The Court observed that the bar in India to grant business method patents has to be read as an absolute bar without analyzing issues relating to technical effect, implementation, technical advancement, or technical contribution. Thus, the only question that the Court or the Patent Office, while dealing with patent applications involving a business method, needs to consider is whether the patent application addresses a business or administrative problem and provides a solution for the same.
The Court further stated that to judge whether a particular patent application seeks to patent business methods or not, at the outset, the following aspects ought to be considered.
(i) whether the invention is primarily for enabling conduct or administration of a particular business, i.e., sale or purchase of goods or services;
(ii) whether the purpose of the invention is to claim exclusivity or monopoly over a manner of doing business;
(iii) whether the invention relates to a method of sale or purchase of goods or services or is, in fact, a computer program producing a technical effect or exhibiting technical advancement. If it is the latter, it would be patentable, but not if it is the former.

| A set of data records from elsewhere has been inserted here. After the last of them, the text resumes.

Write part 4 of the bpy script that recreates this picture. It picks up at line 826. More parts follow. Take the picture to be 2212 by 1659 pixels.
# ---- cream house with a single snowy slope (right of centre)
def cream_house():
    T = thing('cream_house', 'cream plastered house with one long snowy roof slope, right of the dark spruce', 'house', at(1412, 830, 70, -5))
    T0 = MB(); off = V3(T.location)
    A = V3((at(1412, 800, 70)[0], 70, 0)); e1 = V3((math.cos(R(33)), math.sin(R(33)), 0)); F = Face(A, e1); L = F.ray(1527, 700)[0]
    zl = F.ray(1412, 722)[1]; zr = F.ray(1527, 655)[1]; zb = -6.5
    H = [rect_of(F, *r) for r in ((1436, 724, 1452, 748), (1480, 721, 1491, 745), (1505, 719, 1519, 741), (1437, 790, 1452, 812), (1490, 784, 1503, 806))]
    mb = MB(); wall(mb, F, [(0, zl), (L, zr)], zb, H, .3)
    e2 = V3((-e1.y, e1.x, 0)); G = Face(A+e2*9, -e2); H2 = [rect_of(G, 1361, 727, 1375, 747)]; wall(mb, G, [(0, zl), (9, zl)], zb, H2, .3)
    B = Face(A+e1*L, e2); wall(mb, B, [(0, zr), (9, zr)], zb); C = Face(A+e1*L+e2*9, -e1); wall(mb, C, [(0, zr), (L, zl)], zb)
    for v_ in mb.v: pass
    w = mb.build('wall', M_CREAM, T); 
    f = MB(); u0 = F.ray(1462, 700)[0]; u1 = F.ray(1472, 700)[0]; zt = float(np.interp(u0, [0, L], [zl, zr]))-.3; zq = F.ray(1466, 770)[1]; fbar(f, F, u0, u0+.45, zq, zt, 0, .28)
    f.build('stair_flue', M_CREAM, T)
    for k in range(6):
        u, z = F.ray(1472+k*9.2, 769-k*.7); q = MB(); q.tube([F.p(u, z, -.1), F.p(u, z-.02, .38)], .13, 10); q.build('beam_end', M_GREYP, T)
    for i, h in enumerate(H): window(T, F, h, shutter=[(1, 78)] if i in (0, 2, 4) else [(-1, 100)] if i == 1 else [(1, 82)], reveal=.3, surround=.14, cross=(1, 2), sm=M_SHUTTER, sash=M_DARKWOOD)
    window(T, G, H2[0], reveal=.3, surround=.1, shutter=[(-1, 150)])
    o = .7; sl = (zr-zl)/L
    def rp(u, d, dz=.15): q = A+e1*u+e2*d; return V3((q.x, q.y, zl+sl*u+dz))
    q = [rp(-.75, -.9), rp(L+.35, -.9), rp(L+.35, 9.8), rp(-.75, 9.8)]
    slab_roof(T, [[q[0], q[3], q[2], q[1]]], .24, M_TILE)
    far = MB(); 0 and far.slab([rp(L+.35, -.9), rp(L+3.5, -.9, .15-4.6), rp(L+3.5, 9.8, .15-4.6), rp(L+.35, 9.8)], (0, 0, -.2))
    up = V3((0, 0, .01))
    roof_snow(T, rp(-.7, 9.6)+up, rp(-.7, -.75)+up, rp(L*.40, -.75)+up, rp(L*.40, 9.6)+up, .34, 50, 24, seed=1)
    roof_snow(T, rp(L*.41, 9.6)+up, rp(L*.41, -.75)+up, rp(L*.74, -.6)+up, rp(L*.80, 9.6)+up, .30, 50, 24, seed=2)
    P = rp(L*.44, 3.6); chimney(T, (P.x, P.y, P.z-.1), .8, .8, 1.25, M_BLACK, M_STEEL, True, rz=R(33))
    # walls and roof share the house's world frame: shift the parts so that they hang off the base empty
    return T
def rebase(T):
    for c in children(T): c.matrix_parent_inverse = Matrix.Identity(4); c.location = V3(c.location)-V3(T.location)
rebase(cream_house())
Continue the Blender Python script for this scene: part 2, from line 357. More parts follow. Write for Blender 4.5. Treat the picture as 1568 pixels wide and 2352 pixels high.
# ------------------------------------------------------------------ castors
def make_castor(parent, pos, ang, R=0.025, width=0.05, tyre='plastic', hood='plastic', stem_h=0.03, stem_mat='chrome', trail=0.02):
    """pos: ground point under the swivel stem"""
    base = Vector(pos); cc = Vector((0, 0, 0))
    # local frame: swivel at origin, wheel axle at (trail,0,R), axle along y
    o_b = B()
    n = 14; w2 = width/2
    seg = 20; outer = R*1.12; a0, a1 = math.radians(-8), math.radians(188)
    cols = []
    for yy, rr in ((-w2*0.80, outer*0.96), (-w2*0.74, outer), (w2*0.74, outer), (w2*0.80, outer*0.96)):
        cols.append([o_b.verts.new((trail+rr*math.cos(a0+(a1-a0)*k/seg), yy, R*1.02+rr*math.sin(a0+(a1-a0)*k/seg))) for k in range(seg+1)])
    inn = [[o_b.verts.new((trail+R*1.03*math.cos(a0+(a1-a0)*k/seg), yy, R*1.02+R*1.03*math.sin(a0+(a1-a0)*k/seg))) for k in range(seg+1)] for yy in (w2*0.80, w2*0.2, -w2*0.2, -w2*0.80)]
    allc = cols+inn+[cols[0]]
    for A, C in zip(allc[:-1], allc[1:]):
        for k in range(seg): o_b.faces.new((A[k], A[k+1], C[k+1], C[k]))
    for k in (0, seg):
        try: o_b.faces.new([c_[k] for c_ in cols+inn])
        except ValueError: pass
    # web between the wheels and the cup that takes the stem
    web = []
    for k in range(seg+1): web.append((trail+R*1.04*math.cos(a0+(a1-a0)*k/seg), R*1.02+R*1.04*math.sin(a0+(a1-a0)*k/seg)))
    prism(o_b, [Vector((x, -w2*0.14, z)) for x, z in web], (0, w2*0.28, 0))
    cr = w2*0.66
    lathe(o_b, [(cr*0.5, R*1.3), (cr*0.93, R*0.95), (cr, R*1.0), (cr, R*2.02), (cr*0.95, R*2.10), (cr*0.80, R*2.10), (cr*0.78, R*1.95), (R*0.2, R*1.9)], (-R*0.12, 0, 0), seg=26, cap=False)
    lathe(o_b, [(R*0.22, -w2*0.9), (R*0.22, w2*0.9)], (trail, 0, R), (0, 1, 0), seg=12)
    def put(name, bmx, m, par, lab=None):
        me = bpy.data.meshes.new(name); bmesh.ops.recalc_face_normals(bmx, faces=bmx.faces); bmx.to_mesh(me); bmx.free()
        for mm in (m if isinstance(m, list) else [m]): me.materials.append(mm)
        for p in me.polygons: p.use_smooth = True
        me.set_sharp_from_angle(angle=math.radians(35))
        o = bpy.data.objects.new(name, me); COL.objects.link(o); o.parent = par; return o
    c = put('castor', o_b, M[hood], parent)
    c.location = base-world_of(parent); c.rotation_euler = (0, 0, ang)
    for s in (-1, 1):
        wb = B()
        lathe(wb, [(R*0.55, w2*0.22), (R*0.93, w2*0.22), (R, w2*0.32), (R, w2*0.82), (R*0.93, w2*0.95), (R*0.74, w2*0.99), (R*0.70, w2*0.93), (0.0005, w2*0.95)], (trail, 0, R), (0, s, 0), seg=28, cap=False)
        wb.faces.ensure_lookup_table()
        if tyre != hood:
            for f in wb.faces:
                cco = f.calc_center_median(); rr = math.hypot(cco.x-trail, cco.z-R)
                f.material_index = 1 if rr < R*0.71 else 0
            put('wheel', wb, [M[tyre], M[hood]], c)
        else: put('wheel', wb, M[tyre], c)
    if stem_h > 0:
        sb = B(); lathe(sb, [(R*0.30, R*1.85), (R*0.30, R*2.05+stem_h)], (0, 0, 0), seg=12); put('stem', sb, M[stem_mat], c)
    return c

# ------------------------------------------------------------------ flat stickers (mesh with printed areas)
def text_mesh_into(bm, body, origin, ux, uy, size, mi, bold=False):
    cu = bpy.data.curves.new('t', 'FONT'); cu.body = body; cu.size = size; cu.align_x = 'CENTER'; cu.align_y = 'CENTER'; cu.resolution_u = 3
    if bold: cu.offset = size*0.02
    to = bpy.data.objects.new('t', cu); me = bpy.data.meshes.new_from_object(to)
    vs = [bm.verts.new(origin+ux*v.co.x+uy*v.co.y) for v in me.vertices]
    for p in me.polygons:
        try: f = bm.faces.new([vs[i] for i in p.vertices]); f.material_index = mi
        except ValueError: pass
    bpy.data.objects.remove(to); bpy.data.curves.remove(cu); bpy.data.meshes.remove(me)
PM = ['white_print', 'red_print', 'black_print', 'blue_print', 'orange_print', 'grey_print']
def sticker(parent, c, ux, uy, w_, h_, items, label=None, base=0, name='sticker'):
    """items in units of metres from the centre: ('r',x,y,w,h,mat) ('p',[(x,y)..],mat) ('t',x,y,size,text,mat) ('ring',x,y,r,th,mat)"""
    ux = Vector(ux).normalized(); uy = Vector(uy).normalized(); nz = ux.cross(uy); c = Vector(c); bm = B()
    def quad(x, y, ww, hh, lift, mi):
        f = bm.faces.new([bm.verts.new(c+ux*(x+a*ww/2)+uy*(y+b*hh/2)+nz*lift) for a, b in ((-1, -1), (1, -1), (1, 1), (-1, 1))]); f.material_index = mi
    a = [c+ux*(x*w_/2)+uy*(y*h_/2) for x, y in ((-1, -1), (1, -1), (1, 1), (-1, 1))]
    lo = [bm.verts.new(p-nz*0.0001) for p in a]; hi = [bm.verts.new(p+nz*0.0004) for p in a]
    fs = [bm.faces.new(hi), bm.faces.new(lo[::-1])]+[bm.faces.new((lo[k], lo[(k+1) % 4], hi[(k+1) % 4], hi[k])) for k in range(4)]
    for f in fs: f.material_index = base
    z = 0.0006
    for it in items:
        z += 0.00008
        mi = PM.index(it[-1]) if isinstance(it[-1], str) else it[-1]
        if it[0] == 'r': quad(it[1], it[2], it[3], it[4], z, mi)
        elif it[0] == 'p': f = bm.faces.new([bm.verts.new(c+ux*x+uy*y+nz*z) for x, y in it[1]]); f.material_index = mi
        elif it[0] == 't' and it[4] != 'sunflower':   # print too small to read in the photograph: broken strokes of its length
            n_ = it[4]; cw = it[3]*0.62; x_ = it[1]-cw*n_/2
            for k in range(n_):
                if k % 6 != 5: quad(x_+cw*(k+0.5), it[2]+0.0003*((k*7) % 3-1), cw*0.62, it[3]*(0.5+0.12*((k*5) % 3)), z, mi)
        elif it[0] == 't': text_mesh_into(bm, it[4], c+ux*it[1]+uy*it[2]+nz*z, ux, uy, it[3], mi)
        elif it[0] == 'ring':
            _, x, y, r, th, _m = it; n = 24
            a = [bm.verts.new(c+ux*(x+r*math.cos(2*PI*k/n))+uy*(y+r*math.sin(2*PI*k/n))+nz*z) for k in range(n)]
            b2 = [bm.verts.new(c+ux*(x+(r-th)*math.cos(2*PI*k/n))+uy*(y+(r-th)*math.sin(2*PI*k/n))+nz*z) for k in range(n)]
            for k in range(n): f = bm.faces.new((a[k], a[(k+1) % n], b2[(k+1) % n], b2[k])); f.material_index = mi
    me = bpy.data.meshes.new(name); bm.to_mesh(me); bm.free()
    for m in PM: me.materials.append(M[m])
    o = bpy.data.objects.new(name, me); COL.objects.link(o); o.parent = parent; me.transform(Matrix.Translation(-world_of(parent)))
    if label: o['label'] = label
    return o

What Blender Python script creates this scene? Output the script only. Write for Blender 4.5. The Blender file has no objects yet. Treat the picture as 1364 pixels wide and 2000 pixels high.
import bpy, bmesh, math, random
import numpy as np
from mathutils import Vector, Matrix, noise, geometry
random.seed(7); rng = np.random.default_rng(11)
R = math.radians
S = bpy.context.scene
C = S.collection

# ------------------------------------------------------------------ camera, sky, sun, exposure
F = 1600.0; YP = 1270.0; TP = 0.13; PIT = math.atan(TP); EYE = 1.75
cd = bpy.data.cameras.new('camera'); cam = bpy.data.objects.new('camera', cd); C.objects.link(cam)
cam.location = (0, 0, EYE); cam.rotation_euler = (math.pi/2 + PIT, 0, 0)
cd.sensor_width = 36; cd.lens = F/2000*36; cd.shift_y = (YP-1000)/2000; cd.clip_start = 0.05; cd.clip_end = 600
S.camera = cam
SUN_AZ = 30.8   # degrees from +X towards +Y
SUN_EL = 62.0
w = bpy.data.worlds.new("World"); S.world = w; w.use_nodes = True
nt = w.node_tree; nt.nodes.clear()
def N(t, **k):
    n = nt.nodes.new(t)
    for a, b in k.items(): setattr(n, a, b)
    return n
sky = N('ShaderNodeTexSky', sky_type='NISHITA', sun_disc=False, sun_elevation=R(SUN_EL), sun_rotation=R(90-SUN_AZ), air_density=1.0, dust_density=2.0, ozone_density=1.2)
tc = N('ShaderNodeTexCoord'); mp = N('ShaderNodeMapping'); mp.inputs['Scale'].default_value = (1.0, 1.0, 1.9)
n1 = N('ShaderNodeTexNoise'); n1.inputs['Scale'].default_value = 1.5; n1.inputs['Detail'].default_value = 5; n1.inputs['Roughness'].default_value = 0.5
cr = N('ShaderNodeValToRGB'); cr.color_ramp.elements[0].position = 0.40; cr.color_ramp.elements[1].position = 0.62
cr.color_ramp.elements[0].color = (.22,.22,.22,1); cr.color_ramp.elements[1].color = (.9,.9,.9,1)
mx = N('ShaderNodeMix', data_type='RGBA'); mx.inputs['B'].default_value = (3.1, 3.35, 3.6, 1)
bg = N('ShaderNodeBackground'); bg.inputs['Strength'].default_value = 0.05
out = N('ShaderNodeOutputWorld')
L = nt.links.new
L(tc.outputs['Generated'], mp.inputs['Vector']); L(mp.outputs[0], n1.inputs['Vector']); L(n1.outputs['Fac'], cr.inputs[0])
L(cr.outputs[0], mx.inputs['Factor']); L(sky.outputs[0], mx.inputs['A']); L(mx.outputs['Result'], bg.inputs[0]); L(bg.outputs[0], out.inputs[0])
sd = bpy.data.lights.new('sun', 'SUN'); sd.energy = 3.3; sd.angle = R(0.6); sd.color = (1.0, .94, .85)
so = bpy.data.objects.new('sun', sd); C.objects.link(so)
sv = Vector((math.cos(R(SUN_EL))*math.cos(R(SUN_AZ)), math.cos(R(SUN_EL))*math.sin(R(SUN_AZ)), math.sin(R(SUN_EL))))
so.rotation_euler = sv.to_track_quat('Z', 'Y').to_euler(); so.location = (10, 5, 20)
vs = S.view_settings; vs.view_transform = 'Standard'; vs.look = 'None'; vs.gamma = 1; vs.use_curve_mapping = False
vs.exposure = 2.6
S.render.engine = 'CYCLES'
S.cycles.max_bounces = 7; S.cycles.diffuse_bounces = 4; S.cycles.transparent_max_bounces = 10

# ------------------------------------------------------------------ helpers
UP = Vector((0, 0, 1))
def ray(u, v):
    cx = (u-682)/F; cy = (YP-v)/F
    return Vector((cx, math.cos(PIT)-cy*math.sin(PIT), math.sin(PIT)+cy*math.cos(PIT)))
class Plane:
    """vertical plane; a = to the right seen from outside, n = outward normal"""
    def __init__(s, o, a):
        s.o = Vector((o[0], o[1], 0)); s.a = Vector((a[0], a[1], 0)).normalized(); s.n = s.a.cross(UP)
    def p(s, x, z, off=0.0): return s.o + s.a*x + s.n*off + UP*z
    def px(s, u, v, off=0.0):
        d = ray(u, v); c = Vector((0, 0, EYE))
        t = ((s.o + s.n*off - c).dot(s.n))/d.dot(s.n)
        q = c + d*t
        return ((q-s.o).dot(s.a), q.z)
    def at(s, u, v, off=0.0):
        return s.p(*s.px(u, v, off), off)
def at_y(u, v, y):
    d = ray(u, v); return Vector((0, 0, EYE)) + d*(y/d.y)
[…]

The Court also noted that the applicant abandoned the corresponding patent applications in several jurisdictions. In the present case, the Court held that the patent application is directed purely toward a method of giving media as a gift which is nothing but a method of selling media for gift purposes and is hence a business method which is attracted by the exclusion from patentability under Section 3(k) of the Act. Since the patent is being rejected on the ground of patentability under Section 3(k) of the Act itself, the novelty and inventive step is not being explored.
In conclusion, the Court, while recommending a re-look at the embargo on “business method” Patents, noted that the Parliamentary Standing Committee (One Hundred and Sixty First Report of the “Review of the Intellectual Property Rights Regime in India”) recommended the need to consider the march of technology in the digital space, is an urgent one, so that patent law is not outpaced and patenting itself does not become irrelevant in the years to come.